__TO BE DONE__. Only lines with the string "Write" matter here; gather them from the material below.

__DATASET RECORDS__.

◇ ◇ ◇ ◇ ◇

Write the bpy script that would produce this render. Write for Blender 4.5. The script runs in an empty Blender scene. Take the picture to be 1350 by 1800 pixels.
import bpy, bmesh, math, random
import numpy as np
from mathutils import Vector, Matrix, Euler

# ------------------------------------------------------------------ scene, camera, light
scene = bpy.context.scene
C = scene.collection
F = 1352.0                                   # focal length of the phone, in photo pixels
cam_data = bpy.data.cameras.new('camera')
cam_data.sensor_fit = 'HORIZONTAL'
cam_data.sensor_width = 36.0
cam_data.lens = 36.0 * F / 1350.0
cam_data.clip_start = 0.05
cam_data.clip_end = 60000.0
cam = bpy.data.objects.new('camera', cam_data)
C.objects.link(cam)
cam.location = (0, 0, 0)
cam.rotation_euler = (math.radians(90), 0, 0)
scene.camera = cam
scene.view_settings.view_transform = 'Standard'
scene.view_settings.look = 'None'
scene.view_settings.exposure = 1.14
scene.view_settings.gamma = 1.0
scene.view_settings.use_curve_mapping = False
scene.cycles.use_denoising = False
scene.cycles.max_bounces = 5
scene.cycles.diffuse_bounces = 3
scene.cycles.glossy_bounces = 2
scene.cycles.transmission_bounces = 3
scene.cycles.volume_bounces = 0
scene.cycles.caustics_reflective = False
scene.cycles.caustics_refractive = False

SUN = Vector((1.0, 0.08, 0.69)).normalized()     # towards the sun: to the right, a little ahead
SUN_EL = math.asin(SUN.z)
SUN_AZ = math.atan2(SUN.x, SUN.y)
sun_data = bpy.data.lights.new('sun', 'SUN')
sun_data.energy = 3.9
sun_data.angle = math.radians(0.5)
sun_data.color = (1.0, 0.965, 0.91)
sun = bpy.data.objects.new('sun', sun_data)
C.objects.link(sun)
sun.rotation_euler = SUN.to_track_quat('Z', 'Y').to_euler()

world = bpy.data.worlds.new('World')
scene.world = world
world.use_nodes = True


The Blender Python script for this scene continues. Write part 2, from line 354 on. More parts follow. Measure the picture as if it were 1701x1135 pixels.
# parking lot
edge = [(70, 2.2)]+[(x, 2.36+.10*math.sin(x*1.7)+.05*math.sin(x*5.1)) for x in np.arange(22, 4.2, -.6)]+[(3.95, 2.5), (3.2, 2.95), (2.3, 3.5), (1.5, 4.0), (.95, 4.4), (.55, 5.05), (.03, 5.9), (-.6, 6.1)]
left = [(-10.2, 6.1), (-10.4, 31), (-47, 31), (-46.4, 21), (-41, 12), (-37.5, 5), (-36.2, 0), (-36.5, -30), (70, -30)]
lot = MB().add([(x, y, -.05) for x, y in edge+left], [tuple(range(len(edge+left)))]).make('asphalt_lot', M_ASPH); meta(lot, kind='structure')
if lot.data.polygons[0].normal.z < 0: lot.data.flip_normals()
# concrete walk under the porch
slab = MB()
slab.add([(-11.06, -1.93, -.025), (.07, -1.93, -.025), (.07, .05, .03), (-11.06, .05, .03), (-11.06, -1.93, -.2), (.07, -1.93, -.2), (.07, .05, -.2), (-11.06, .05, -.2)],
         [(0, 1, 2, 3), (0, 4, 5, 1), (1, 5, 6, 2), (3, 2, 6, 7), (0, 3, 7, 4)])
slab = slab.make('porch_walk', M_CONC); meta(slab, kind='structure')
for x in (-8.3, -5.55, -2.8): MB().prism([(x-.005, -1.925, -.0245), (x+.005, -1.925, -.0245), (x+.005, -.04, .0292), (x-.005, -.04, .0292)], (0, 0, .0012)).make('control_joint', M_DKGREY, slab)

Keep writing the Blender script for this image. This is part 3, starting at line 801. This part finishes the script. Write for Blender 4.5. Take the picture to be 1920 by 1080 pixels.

◇ ◇ ◇ ◇ ◇

__WRITTEN ANSWER__.
Write the bpy script that would produce this render. Write for Blender 4.5. The script runs in an empty Blender scene. Take the picture to be 1350 by 1800 pixels.
The Blender Python script for this scene continues. Write part 2, from line 354 on. More parts follow. Measure the picture as if it were 1701x1135 pixels.
Keep writing the Blender script for this image. This is part 3, starting at line 801. This part finishes the script. Write for Blender 4.5. Take the picture to be 1920 by 1080 pixels.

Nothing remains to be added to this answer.